Goal of the exercise ▸ Within the data below, state how many lines contain the string "from". Provide the number only.

........

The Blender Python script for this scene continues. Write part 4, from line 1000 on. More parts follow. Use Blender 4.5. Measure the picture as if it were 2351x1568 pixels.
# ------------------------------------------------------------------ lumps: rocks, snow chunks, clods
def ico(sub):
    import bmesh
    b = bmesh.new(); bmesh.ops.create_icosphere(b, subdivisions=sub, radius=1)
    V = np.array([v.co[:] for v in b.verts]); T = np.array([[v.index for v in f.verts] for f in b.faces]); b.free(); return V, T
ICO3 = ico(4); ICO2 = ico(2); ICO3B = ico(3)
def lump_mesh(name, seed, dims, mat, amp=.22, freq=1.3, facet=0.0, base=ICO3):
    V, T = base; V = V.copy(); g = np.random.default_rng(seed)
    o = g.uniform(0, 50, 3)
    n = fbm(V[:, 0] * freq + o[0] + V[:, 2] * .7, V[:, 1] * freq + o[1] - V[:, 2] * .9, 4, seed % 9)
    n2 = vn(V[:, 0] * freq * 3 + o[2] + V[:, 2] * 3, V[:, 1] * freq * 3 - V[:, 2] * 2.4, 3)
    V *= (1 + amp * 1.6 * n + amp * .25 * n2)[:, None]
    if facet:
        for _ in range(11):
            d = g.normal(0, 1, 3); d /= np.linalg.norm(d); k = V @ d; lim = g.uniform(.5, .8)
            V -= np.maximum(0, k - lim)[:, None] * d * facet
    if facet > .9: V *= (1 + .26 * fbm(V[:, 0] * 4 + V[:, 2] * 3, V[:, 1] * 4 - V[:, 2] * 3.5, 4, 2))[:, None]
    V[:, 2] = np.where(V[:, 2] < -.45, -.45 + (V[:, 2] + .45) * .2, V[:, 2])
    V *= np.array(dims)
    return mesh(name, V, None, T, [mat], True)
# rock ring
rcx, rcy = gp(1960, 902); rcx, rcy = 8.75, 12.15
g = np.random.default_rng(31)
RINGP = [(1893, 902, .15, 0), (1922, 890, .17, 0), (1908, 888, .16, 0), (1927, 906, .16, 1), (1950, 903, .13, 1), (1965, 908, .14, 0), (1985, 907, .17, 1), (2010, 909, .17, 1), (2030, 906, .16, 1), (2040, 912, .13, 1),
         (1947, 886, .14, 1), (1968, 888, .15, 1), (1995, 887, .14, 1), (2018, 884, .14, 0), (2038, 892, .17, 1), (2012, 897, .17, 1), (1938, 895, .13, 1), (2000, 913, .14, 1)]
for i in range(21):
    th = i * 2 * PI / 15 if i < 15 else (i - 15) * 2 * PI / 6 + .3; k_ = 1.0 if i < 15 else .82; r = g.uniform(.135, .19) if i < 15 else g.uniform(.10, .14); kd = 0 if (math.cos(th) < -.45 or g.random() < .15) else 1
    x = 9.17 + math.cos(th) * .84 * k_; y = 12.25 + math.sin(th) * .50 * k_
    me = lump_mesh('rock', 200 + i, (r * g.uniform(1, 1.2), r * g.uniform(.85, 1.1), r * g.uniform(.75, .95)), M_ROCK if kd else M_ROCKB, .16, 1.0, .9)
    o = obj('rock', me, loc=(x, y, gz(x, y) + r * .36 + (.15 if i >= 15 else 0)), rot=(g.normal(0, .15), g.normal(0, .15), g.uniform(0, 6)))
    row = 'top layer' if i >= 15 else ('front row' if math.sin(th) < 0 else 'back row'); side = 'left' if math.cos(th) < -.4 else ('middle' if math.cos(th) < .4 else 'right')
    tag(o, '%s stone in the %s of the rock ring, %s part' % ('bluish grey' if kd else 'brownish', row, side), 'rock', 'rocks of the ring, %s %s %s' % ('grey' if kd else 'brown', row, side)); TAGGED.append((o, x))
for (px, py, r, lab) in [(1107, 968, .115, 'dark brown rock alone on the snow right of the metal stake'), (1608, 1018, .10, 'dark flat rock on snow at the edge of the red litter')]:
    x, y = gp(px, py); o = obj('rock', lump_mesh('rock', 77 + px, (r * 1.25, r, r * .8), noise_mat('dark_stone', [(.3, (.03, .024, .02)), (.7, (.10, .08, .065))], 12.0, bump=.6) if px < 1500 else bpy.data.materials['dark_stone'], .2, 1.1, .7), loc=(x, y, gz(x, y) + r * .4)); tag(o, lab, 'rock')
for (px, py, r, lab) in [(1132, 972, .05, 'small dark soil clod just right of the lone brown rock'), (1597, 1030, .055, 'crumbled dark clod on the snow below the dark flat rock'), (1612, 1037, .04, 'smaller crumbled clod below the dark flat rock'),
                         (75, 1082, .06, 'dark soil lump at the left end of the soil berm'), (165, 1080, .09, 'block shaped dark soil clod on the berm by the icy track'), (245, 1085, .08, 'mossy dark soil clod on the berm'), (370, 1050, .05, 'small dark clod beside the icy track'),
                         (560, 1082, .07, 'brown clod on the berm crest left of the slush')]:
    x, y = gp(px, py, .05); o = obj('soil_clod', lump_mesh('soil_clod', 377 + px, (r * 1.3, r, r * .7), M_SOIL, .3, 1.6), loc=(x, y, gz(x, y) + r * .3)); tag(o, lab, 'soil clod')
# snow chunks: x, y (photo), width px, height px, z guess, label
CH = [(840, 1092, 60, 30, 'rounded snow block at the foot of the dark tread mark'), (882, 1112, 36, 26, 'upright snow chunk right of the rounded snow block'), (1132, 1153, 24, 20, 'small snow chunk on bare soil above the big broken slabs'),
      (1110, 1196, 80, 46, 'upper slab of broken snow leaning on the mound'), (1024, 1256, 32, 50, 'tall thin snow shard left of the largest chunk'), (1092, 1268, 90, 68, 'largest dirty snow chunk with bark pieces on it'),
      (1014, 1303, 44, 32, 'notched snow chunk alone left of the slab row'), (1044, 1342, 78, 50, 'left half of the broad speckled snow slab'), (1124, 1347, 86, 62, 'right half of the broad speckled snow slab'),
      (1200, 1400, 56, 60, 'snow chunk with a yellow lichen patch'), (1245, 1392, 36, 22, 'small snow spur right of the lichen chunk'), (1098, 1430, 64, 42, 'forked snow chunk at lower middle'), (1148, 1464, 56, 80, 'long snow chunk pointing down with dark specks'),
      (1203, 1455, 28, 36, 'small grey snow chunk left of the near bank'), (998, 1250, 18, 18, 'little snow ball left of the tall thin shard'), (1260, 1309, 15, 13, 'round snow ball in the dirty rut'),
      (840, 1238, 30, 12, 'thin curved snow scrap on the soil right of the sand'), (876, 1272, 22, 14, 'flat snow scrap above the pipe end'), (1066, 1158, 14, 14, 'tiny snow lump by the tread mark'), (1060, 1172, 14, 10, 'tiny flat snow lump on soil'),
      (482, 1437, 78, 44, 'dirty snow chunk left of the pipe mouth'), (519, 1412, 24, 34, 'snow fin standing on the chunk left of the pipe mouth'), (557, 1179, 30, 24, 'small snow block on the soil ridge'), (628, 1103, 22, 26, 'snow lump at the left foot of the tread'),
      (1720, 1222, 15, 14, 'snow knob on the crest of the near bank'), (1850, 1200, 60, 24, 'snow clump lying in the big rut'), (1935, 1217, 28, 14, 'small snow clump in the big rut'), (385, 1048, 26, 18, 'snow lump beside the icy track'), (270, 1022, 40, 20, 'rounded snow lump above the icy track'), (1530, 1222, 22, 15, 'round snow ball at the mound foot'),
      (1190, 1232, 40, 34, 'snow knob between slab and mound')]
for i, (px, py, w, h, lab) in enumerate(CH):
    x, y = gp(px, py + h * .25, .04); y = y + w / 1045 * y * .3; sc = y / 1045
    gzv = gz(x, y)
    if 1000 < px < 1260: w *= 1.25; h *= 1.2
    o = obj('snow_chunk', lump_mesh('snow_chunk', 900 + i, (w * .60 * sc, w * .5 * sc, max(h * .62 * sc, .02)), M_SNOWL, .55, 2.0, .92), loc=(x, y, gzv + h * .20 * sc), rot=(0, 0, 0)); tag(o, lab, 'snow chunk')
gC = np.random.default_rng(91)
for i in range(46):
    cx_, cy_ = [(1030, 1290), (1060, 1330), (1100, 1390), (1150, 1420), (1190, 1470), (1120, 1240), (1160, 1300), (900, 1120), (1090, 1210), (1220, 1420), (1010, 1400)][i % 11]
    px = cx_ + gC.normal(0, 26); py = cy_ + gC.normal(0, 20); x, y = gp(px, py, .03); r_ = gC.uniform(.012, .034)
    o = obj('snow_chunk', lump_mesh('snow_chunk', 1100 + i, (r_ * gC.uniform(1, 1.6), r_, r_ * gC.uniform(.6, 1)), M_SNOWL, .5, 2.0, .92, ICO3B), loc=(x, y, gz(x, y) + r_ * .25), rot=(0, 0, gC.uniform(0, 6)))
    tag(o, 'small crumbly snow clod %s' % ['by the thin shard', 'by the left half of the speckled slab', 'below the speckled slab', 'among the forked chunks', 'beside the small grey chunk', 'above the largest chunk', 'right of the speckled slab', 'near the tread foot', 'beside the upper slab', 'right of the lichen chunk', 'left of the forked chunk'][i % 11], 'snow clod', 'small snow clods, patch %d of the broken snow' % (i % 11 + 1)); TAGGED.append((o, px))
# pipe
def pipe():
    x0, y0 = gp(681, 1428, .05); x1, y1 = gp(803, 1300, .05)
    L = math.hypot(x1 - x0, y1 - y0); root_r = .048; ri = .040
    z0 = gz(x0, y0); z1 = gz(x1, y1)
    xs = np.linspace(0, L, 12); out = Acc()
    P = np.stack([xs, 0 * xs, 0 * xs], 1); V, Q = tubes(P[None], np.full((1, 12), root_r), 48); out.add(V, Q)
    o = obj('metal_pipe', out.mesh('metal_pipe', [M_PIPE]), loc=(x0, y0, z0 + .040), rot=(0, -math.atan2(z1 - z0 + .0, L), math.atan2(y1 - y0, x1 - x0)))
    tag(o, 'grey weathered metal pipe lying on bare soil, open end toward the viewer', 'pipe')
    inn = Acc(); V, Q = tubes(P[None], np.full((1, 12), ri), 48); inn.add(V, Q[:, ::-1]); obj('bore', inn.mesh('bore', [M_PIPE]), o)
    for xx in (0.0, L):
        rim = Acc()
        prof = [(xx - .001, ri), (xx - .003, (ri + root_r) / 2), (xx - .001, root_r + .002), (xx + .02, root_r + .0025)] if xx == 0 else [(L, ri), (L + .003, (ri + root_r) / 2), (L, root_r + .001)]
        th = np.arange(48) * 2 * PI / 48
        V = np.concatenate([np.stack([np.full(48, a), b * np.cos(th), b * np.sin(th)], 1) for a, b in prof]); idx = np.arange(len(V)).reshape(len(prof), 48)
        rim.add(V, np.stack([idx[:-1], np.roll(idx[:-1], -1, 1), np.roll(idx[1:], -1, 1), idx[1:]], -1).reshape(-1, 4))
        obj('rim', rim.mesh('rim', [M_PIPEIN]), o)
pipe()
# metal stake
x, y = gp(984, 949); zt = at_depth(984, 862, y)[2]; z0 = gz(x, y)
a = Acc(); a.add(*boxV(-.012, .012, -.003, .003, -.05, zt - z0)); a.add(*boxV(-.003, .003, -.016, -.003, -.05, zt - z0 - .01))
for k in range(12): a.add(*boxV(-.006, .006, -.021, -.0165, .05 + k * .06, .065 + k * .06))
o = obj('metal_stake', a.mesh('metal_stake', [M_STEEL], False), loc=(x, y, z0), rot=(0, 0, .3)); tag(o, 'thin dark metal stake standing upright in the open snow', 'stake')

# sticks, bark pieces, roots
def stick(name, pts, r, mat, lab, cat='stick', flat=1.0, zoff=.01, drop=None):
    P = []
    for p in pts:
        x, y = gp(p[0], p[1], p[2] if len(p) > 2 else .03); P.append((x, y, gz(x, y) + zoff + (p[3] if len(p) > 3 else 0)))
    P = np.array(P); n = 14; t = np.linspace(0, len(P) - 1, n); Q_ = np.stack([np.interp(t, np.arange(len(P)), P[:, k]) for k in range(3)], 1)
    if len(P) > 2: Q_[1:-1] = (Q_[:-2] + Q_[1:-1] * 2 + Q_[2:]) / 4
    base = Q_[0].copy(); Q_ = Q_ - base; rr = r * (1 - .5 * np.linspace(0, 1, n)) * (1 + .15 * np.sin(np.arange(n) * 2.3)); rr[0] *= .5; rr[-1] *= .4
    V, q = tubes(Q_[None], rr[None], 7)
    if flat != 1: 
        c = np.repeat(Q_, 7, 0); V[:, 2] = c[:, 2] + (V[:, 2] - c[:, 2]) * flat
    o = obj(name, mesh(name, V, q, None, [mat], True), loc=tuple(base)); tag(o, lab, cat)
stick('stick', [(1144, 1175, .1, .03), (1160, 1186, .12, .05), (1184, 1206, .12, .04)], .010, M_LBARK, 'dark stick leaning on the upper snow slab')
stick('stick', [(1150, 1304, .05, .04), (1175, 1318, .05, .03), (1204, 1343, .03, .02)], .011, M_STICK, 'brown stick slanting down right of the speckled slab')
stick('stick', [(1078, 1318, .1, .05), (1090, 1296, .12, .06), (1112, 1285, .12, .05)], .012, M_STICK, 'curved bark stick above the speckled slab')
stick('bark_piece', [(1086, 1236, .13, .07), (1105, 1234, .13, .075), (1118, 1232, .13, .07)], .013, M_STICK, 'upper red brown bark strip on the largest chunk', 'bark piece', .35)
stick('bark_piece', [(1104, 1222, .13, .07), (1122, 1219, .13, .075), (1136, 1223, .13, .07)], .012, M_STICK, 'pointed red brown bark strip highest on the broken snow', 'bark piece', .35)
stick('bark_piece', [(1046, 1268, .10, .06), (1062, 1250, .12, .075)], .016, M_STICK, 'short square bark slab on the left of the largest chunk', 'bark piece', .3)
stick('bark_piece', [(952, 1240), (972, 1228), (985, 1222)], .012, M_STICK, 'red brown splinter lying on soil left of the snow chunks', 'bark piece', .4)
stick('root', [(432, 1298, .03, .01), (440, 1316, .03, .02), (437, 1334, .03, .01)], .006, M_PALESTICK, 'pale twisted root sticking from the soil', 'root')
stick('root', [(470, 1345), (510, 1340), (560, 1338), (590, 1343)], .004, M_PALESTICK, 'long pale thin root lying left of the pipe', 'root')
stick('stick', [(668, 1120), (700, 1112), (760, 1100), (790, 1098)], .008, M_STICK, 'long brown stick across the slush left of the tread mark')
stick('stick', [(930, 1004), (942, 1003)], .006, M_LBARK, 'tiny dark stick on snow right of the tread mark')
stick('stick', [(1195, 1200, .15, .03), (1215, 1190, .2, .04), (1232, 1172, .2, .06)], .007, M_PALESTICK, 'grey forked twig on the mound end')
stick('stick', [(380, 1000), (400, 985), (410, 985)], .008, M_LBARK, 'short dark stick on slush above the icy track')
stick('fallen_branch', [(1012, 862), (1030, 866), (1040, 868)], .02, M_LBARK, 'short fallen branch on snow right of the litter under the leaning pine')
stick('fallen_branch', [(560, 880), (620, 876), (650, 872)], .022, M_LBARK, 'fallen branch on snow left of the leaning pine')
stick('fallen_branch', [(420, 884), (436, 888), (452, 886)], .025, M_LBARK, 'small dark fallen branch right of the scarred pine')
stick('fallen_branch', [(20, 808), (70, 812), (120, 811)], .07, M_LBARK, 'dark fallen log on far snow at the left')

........

Task output ▸ 2